In some circles, it has become commonplace to frame evangelicalism in Latin America as a disposition historically characterized by an “evangelical left.” This “evangelical left” is often known as adopters of a form of socially-progressive (but mostly theologically conservative) evangelical Christianity called missión integral. The majority of evangelicals in the region, however, actually drifted in different directions. Agreement with (or socialization into) the most conservative expressions of US white evangelicalism (such as support for political and social conservatisms) has consistently informed the theopolitical imagination of millions of Latin American evangelicals. To be sure, there are notable exceptions to this general trajectory; here, I am more concerned with general trends than nuanced qualifications.

The paradoxical lesson that my study of white evangelicalism and immigrant Christianities in the USA has taught me is that often the racialized theopolitics of US white evangelicalism loosens its grip on Latin American evangelical immigrants when these immigrants actually experience white US evangelicals in their natural habitat. It is in the USA that white evangelicals generally vote to deport undocumented siblings, act to advance the marginalization of Black and Brown sisters and brothers, reveal their bi-partisan tendencies toward nationalist myths, and sometimes even ask Christian immigrants to step off “their” churches’ sidewalks.
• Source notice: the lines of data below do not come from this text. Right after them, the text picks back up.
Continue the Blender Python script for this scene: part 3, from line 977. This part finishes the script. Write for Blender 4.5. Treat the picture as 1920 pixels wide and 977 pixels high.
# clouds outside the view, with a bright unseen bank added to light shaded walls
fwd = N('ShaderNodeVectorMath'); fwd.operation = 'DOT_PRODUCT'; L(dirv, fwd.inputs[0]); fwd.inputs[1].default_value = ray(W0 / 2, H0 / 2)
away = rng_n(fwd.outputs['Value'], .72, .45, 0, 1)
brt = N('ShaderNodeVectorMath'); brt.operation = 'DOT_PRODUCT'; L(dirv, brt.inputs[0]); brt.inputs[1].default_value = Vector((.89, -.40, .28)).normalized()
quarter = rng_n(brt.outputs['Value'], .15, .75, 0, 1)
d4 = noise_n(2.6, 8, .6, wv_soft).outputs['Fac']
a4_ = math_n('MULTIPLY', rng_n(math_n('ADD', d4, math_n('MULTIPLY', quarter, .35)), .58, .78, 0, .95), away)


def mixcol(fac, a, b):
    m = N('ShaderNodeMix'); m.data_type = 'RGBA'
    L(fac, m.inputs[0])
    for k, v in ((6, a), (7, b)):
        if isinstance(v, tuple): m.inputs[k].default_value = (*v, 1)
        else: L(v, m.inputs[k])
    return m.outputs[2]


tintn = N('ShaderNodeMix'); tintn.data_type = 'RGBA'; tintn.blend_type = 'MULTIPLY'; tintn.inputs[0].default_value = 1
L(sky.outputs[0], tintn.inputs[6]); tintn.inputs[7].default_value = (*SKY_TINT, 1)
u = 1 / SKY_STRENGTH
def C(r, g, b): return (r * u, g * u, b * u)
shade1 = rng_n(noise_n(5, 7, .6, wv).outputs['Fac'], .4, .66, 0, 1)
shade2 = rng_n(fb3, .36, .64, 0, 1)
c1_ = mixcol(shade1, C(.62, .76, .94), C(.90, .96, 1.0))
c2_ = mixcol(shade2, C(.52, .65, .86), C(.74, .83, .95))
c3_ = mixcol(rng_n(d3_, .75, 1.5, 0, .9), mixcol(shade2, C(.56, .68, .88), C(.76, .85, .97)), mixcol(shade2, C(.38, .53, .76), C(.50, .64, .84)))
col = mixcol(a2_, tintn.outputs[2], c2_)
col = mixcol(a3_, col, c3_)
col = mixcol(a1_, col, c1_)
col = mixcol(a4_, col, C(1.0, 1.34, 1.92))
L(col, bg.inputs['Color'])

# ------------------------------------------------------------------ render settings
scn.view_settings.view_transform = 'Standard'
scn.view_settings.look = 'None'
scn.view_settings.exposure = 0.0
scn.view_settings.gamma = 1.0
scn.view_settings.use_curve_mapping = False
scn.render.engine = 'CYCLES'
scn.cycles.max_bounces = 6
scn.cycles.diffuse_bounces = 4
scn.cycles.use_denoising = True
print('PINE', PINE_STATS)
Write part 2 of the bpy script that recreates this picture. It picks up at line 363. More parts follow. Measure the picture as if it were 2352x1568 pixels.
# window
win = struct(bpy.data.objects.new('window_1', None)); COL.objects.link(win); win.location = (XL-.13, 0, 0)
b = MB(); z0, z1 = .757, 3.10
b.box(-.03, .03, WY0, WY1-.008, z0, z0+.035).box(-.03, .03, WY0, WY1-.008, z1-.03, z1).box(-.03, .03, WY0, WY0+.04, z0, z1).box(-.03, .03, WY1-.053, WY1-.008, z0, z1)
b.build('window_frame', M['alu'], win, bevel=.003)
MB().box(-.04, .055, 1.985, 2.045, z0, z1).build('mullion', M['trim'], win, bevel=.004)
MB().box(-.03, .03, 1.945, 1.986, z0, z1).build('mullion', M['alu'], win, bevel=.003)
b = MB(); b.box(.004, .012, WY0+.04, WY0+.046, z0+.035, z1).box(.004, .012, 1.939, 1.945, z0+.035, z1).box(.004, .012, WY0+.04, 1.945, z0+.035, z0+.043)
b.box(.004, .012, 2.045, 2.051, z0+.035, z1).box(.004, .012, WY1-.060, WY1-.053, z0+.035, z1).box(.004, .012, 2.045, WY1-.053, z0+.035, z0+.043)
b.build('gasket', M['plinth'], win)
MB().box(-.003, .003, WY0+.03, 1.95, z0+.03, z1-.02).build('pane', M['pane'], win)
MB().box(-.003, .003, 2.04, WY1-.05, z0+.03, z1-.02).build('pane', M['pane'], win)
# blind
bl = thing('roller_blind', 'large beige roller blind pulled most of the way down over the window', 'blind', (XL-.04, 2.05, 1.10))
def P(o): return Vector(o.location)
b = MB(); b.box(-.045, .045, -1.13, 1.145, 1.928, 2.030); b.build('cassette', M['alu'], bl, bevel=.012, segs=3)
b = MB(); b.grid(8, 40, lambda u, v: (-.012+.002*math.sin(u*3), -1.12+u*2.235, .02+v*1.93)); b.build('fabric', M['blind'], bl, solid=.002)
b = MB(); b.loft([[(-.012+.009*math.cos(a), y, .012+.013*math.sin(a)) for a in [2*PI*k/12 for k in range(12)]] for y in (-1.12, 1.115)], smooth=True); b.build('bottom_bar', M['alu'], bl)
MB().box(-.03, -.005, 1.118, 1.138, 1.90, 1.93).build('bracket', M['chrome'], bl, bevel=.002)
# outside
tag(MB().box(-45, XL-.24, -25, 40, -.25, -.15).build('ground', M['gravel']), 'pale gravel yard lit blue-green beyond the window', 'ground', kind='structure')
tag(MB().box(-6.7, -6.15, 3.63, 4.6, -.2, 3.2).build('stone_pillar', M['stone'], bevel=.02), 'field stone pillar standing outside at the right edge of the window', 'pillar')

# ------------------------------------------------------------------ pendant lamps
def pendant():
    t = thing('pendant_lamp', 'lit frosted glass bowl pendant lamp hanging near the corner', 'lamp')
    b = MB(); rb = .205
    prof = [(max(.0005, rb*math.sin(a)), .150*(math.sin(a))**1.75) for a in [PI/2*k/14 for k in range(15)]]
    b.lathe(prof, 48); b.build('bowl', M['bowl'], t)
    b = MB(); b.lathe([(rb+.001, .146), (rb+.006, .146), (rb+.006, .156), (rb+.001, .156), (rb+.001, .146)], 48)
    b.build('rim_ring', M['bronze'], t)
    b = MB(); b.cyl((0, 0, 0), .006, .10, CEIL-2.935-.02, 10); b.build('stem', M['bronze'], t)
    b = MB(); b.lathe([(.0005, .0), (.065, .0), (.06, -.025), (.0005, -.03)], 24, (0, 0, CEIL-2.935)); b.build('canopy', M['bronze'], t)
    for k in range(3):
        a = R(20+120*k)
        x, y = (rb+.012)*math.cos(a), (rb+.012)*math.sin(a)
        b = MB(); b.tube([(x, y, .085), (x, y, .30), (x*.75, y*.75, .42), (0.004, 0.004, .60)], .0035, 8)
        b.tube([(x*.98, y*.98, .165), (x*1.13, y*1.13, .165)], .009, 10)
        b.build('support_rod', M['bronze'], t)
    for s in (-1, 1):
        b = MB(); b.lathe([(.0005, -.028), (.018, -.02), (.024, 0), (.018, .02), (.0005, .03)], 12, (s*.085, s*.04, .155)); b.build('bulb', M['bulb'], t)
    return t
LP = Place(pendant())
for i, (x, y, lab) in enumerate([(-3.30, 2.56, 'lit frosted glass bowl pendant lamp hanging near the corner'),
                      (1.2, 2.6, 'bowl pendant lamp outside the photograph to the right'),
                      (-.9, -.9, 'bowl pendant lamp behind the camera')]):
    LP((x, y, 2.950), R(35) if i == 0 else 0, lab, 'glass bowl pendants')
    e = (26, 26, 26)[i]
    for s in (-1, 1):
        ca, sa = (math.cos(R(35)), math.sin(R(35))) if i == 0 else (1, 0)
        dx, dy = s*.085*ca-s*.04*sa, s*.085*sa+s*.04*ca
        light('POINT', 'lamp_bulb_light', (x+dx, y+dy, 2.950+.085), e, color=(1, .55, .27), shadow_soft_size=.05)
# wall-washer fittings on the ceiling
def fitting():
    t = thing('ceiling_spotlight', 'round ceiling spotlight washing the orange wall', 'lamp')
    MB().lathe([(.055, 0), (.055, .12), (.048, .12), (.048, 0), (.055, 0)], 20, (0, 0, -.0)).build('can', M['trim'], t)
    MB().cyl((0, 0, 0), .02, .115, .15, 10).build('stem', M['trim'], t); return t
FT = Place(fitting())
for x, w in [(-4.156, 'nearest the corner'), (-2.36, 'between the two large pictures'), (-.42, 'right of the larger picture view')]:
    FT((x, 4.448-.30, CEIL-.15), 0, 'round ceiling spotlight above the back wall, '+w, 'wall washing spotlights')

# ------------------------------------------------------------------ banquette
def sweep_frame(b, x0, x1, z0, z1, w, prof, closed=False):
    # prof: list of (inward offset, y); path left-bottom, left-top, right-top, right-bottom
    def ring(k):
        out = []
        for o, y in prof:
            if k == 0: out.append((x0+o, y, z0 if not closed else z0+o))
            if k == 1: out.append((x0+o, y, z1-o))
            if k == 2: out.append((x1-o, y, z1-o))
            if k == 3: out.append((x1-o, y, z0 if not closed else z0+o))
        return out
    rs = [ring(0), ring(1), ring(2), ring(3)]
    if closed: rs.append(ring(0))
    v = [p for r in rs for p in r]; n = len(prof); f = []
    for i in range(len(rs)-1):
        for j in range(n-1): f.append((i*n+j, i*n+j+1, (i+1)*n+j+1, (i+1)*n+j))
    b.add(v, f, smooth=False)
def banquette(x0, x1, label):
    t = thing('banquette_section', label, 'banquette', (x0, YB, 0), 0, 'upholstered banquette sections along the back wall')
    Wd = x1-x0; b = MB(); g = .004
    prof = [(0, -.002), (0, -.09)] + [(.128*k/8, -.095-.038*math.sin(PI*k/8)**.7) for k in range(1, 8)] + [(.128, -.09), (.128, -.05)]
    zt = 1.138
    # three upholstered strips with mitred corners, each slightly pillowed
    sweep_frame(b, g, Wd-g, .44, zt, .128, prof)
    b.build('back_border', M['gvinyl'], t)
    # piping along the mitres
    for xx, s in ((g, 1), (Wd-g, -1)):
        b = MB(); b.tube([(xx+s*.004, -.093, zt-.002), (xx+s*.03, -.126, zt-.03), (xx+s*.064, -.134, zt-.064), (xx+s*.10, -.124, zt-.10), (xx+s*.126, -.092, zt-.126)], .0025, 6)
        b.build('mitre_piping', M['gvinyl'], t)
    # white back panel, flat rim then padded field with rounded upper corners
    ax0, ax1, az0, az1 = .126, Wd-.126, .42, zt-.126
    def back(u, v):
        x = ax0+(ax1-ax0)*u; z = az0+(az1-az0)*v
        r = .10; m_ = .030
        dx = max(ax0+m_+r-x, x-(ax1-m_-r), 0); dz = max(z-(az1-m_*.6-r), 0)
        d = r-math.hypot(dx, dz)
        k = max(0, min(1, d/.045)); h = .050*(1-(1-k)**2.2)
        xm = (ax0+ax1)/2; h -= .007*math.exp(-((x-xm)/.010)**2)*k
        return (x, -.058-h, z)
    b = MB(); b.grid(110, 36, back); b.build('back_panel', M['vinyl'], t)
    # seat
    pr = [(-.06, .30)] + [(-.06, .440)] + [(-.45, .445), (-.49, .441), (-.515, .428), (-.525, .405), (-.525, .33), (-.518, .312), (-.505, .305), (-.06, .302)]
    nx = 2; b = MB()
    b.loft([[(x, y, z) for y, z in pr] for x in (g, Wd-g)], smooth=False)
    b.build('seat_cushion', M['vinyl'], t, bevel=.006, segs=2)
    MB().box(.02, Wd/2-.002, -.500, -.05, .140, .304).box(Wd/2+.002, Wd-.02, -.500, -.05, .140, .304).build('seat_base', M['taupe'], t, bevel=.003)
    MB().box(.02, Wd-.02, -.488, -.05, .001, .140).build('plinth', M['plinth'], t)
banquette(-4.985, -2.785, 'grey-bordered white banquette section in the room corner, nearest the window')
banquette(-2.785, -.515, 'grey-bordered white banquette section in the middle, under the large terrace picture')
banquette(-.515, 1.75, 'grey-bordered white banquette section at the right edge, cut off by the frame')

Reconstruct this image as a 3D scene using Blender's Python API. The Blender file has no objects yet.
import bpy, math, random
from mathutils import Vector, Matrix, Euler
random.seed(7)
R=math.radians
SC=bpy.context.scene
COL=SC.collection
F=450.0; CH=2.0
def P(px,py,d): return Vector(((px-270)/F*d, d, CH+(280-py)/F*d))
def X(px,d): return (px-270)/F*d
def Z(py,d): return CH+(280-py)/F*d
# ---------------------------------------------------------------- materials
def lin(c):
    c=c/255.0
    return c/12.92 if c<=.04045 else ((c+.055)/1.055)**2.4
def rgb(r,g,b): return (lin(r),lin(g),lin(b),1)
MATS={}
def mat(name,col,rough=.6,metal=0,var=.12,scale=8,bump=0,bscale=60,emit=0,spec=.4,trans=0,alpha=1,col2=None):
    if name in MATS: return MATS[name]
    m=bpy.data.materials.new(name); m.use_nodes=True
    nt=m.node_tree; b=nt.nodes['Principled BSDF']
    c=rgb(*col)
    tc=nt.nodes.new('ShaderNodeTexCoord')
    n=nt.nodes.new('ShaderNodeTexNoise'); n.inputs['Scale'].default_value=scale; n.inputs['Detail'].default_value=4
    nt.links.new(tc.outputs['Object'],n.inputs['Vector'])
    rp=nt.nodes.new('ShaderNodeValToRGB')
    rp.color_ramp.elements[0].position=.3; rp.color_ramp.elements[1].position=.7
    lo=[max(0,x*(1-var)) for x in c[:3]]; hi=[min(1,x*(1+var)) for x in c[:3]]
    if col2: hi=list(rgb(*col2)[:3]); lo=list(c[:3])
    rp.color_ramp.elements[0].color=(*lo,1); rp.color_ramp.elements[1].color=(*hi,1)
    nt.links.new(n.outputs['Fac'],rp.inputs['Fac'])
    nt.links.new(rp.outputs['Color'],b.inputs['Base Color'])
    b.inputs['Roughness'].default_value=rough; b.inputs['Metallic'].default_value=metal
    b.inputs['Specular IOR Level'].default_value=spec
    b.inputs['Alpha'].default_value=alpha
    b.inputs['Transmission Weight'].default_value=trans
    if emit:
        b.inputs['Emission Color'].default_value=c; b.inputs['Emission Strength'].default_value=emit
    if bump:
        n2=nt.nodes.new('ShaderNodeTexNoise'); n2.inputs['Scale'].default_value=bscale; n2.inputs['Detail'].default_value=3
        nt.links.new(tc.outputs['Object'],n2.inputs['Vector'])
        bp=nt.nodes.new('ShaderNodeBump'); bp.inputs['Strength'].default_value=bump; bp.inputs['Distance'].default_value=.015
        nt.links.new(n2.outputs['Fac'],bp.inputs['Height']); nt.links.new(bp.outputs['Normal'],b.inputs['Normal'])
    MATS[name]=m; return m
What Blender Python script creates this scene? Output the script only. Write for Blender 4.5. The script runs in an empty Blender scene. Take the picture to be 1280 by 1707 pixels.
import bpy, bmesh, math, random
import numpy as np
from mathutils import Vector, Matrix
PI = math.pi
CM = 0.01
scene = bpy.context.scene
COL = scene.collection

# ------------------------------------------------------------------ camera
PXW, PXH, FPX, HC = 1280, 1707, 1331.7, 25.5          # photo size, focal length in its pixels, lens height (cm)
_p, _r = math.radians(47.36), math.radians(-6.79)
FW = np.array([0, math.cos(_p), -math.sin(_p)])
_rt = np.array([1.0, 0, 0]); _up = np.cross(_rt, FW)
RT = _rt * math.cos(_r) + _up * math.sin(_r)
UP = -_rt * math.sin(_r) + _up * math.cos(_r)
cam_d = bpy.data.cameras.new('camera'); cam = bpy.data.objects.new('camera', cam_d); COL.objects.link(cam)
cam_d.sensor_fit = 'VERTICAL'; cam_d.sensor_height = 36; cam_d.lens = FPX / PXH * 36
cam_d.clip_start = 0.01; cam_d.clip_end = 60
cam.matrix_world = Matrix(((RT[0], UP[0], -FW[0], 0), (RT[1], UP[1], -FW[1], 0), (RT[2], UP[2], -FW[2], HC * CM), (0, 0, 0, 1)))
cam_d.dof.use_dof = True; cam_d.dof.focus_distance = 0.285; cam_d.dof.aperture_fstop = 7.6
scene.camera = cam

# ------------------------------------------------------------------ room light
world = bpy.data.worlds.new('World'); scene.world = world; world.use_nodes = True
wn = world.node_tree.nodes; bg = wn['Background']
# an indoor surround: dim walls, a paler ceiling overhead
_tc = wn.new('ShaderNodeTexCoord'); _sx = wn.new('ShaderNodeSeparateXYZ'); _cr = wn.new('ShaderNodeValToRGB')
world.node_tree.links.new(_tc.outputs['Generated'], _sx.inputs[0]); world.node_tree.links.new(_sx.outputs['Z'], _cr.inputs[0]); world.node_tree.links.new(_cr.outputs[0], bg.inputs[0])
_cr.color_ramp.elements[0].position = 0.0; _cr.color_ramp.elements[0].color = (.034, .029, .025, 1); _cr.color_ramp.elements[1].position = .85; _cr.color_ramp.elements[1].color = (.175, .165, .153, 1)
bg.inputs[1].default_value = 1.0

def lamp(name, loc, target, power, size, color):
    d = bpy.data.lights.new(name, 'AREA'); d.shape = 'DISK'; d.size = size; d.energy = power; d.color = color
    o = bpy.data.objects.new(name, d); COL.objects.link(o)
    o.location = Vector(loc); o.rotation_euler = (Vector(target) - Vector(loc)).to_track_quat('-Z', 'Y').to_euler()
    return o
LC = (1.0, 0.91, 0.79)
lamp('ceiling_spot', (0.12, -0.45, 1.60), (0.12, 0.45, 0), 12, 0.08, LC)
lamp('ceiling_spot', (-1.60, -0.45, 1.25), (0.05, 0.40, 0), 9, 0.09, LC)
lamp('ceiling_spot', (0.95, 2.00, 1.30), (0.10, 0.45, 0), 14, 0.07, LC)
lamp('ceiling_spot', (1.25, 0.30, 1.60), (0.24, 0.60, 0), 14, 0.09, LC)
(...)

In Latin America, the theological rhetoric of US evangelicalism has historically been one of the most strongly emphasized aspects of the US expressions of the movement; when Protestants from Latin America migrate to the USA, they experience the daily practical commitments and palpable habits of US evangelicals as an undeniable, lived reality. The crisis of the Latin American evangelical mind is typically not created by the invitation to adopt a set of abstract theological concepts articulated in US evangelical keys; rather, the crisis occurs when immigrants from Latin America live as physical neighbors to the white evangelicals that, it transpires, immigrant Christians find easier to admire from the distance of their home countries.